| SUPPLIED DATA |
◇ ◇ ◇ ◇ ◇
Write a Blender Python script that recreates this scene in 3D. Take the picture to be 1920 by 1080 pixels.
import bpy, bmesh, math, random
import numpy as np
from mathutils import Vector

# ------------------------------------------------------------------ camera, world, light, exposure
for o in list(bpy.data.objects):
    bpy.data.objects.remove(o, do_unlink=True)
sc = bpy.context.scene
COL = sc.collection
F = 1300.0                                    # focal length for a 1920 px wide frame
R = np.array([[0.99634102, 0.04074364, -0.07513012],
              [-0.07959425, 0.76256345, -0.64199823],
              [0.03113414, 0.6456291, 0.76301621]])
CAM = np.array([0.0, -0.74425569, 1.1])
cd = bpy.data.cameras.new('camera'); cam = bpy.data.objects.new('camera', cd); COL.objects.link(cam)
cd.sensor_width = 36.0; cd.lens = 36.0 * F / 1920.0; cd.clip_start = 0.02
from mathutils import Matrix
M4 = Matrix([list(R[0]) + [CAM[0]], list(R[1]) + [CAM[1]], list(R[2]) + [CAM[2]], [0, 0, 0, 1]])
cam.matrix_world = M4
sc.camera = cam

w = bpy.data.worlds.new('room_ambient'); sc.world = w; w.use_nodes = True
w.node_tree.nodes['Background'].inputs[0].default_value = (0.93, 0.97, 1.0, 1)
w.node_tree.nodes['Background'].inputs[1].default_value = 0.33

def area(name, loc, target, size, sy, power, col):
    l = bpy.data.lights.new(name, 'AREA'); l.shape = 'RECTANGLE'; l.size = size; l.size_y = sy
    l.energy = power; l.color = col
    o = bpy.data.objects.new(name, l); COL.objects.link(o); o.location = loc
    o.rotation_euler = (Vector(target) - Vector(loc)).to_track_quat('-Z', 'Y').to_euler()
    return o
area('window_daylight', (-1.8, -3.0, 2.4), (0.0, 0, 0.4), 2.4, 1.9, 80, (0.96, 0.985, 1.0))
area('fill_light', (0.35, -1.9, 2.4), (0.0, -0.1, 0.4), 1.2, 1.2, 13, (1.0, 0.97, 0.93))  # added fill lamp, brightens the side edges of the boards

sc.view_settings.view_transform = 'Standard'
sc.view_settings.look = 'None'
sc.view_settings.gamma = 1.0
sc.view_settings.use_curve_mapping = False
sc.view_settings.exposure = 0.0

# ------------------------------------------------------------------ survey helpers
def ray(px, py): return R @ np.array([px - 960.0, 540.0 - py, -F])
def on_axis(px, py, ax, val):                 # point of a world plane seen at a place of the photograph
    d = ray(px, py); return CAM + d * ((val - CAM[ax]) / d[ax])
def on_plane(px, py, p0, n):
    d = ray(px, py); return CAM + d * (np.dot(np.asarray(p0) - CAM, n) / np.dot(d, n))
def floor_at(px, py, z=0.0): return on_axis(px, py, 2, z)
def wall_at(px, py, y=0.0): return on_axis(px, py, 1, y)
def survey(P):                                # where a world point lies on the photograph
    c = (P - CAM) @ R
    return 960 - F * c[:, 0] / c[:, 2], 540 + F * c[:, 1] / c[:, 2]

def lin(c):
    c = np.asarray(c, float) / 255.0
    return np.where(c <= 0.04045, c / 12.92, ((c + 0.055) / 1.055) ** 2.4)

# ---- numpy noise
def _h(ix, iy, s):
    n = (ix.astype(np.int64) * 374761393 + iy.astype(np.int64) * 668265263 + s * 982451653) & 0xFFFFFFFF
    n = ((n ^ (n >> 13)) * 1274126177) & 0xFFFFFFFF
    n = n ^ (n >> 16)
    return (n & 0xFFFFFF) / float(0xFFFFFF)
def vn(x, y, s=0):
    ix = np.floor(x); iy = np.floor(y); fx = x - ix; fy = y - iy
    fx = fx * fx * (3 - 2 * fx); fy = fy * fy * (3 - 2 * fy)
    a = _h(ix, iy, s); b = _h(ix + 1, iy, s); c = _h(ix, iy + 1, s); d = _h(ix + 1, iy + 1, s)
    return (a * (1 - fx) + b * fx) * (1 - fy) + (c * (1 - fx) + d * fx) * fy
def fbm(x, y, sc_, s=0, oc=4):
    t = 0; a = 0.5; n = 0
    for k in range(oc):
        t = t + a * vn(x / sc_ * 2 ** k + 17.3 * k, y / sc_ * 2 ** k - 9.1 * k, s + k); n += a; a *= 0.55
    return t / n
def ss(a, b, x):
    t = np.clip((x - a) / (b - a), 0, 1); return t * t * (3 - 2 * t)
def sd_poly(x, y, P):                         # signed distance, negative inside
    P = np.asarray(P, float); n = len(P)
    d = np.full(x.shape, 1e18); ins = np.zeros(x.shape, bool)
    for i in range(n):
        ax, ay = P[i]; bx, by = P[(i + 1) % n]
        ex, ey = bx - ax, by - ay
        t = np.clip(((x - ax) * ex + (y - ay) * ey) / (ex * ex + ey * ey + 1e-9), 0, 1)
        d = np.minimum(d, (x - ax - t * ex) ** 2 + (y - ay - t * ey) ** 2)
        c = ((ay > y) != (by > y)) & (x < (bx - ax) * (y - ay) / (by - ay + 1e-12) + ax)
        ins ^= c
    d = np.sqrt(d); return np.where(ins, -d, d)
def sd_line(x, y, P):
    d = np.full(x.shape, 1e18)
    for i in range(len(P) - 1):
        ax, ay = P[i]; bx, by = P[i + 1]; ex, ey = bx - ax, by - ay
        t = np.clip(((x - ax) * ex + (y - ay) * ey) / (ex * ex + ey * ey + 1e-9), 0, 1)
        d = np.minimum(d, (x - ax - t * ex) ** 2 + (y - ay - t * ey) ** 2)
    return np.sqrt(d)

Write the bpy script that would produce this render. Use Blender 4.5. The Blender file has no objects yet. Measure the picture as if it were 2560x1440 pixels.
◇ ◇ ◇ ◇ ◇
| EXERCISE REQUIREMENTS |
Tally the lines in the entries above that hold the word "Write". Reply with nothing but that count.

| RESPONSE FOR THIS EXERCISE |
2